Selon un procédé similaire de restauration, Hugo Deverchère réalise des héliogravures de ces partitions analogiques sur une plaque de cuivre tandis que les lunes Téthys, Vesta, Cérès, Rhea, Phobos, Steins font elles l’objet de photogravures sur plaques photopolymères. Leur aspect brillant leur confère une forme de mouvement et de légèreté qui tend à s’extraire de la fixité et de la dureté présumée de la matière. À ces matrices de métal, il ajoute des pigments d’oxyde de cuivre, de cobalt et de silicium, éléments de base des microprocesseurs. Ces images en creux, constituées de matière géologique, deviennent des réminiscences d’un réel simulé qui s’écrit par la matière elle-même. Ce paradoxe entre mémoire volatile et cosmique se retrouve dans sa série Marble Recording, où des images de nébuleuses et de poussières interstellaires sont gravées au laser numérique sur un marbre agrémenté de cuivre et de cobalt. Véritable machine à remonter le temps, le télescope James Webb (JWST), à l’origine de ces clichés, capte en direct la formation des galaxies et des étoiles après le Big Bang. En gravant littéralement cette mémoire sidérale dans le marbre, Hugo Deverchère plie le temps cosmique et numérique. Ainsi compresse-t-il le cycle d’explosion à l’origine de la Terre et des minerais qui permettent aujourd’hui de les faire apparaître.
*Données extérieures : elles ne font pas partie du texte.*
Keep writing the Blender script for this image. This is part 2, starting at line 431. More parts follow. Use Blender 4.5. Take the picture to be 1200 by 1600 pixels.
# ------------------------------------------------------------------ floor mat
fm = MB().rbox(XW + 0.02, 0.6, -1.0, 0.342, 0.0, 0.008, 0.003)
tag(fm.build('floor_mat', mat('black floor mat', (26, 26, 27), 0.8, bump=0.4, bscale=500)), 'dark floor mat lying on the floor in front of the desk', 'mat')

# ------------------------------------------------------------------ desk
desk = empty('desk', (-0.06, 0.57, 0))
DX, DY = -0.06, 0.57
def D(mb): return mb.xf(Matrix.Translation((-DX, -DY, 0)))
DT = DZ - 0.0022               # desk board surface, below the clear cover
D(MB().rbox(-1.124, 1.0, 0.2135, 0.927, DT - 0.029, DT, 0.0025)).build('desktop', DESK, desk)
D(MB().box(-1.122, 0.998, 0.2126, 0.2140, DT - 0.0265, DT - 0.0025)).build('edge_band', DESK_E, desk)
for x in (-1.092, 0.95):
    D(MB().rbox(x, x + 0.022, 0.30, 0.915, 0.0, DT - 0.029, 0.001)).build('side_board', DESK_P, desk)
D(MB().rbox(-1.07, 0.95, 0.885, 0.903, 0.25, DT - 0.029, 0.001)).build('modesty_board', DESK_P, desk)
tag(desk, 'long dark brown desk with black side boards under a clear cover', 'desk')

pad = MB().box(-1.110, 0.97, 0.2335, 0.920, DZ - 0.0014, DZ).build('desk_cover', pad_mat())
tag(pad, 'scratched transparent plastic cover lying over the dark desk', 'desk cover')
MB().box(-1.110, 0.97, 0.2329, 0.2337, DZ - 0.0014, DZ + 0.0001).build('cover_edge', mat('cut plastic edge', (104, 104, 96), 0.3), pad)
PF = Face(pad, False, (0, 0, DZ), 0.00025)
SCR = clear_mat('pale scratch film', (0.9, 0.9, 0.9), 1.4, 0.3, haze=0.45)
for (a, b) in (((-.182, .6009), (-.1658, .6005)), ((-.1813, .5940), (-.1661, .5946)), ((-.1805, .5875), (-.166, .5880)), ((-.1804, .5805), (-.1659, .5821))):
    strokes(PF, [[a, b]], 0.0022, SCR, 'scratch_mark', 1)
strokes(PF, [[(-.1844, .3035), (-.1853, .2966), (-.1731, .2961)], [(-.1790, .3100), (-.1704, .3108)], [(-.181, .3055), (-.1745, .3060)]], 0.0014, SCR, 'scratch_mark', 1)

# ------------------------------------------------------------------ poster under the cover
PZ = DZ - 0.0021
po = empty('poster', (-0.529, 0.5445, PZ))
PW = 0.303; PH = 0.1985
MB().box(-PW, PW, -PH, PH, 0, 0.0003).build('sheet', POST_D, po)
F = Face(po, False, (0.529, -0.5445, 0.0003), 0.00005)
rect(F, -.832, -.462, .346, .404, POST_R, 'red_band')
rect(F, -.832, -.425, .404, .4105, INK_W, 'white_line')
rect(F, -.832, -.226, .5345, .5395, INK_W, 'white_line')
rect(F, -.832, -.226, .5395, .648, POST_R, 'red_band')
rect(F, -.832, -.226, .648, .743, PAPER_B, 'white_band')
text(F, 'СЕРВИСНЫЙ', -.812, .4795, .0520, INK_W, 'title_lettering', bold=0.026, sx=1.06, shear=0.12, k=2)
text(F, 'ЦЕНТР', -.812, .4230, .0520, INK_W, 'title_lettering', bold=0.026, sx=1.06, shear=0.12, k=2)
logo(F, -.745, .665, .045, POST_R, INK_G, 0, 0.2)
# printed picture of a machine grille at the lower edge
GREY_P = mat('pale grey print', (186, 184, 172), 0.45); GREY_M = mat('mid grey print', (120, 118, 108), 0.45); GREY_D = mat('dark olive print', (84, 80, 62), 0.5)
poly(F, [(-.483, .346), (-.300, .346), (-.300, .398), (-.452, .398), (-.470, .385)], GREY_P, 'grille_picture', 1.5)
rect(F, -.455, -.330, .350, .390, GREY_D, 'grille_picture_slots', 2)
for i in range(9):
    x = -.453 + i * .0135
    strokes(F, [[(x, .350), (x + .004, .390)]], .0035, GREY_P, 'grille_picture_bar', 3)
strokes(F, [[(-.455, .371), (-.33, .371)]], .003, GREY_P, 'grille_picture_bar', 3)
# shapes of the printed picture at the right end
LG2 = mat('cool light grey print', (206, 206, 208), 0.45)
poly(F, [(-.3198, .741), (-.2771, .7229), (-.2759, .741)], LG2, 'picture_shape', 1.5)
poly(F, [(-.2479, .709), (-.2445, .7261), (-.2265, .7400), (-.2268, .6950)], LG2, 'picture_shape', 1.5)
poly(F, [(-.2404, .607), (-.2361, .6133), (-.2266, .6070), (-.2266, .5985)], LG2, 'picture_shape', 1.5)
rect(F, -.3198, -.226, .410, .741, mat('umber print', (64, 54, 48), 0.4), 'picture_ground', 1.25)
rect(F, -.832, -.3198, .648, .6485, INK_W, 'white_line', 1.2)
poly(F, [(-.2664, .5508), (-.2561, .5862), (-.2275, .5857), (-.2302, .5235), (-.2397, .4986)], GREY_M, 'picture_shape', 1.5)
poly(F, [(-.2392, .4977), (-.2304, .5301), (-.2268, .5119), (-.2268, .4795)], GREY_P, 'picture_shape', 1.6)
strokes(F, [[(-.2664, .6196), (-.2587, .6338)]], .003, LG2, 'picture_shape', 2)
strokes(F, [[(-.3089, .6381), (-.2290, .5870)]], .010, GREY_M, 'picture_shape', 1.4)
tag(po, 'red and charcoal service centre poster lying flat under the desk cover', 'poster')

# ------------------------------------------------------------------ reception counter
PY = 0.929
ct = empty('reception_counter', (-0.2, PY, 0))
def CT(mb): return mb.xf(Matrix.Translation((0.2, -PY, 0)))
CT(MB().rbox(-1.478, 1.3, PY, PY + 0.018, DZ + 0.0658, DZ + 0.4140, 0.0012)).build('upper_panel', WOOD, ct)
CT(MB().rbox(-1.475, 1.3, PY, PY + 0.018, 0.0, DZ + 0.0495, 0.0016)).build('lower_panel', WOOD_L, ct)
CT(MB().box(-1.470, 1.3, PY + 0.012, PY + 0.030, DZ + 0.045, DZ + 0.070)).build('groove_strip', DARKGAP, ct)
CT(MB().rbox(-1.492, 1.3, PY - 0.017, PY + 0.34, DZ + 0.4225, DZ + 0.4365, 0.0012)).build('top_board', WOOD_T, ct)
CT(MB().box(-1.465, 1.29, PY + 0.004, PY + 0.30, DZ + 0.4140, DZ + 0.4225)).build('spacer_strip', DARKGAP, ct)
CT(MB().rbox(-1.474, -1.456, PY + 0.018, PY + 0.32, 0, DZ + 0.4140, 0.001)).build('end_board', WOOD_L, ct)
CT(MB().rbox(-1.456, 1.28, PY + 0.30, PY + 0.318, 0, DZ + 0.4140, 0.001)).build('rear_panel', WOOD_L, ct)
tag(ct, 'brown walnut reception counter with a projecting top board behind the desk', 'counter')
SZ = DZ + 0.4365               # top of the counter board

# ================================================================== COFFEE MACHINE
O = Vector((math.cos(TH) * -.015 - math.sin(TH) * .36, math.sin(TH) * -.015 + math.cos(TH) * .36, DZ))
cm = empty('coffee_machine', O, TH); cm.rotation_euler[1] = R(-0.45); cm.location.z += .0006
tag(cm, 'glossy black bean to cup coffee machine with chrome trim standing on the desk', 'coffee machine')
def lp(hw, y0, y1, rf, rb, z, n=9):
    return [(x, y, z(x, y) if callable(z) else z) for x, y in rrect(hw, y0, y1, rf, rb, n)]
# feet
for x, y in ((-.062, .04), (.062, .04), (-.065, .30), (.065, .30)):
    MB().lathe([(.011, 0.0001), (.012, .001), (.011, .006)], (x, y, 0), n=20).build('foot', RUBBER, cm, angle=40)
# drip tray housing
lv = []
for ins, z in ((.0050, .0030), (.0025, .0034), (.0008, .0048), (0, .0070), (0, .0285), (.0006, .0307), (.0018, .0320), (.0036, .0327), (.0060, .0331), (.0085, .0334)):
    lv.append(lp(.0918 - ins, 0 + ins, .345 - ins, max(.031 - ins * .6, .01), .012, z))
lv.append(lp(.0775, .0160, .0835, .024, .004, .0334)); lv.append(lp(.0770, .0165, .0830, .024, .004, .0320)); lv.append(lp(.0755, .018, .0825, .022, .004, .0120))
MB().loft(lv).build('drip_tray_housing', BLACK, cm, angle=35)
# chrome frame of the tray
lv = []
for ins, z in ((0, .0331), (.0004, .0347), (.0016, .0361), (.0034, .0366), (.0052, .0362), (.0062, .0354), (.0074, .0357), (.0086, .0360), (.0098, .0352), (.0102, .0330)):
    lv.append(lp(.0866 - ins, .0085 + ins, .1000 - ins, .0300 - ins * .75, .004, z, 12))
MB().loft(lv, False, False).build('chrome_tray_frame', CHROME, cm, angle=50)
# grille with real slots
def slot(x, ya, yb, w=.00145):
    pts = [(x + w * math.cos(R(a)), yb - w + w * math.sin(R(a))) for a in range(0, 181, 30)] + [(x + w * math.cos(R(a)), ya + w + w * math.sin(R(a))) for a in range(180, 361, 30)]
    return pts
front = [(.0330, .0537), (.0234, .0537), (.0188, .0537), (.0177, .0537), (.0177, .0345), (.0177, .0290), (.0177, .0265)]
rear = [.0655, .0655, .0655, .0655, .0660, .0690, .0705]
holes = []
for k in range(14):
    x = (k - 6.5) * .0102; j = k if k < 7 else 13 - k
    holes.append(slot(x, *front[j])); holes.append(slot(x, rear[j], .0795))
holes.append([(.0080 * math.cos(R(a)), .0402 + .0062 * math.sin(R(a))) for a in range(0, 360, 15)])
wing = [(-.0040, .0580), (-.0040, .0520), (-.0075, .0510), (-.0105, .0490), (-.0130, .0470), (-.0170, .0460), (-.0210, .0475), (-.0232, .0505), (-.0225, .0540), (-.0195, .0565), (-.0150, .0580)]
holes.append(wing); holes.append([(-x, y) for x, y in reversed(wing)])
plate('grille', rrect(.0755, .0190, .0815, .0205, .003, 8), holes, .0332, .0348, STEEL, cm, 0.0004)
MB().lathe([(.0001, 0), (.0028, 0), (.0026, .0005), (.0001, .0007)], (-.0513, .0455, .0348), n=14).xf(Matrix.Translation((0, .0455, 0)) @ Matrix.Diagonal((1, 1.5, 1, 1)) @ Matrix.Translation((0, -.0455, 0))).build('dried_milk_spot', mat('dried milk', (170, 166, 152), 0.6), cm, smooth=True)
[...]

Face à cela, la Terre et nos corps sont en permanence traversés de rayons cosmiques, d’ondes magnétiques et de particules dont on parvient tout juste à capter le signal. Ainsi la neige de nos téléviseurs cathodiques révélait la trace résiduelle du Fond diffus cosmologique laissée par le Big Bang. Si ce rayonnement fossile ne représente que 1 % des interférences, nous avons collectivement et quotidiennement éprouvé cette expérience cosmique, parfois avec agacement, sans savoir que nous contemplions en réalité un langage cosmique de près de 14 milliards d’années.
En collaboration avec le physicien Olivier Dadoun, l’artiste va récupérer des kilomètres de rouleaux de film contenant des centaines de milliers de clichés réalisés dans une chambre à bulles. Cet espace fermé en forme de sphère fut utilisé par le CERN dans les années 1980 pour détecter des particules. Traités par des scannings girls, maintes fois copiés, compressés et diffusés vers divers laboratoires, ces films en quantité innombrables finiront paradoxalement par disparaitre ; comme si l’hypermnésie des données aboutissait à une sorte de bruit blanc qu’aucun œil humain n’est capable de subsumer. Patiemment, l’artiste et le physicien vont procéder à une restauration partielle non pour en révéler l’image idéale, mais pour en établir des cartes ou des graphèmes cosmiques. La série Orbital Verses n’est donc pas la photographie ou l’empreinte directe de particules, mais une synthèse culturelle et mémorielle. À l’instar des IA génératives, le réalisme qui en procède porte la trace d’une mémoire collective qui parfois hallucine et rêve le réel.
Si l’intérêt pour l’imaginaire spatial se justifie souvent par le désir de conquête et d’exploration de l’inconnu, Hugo Deverchère le convoque au contraire pour mieux faire retour sur Terre et prendre la mesure de notre éphémère condition.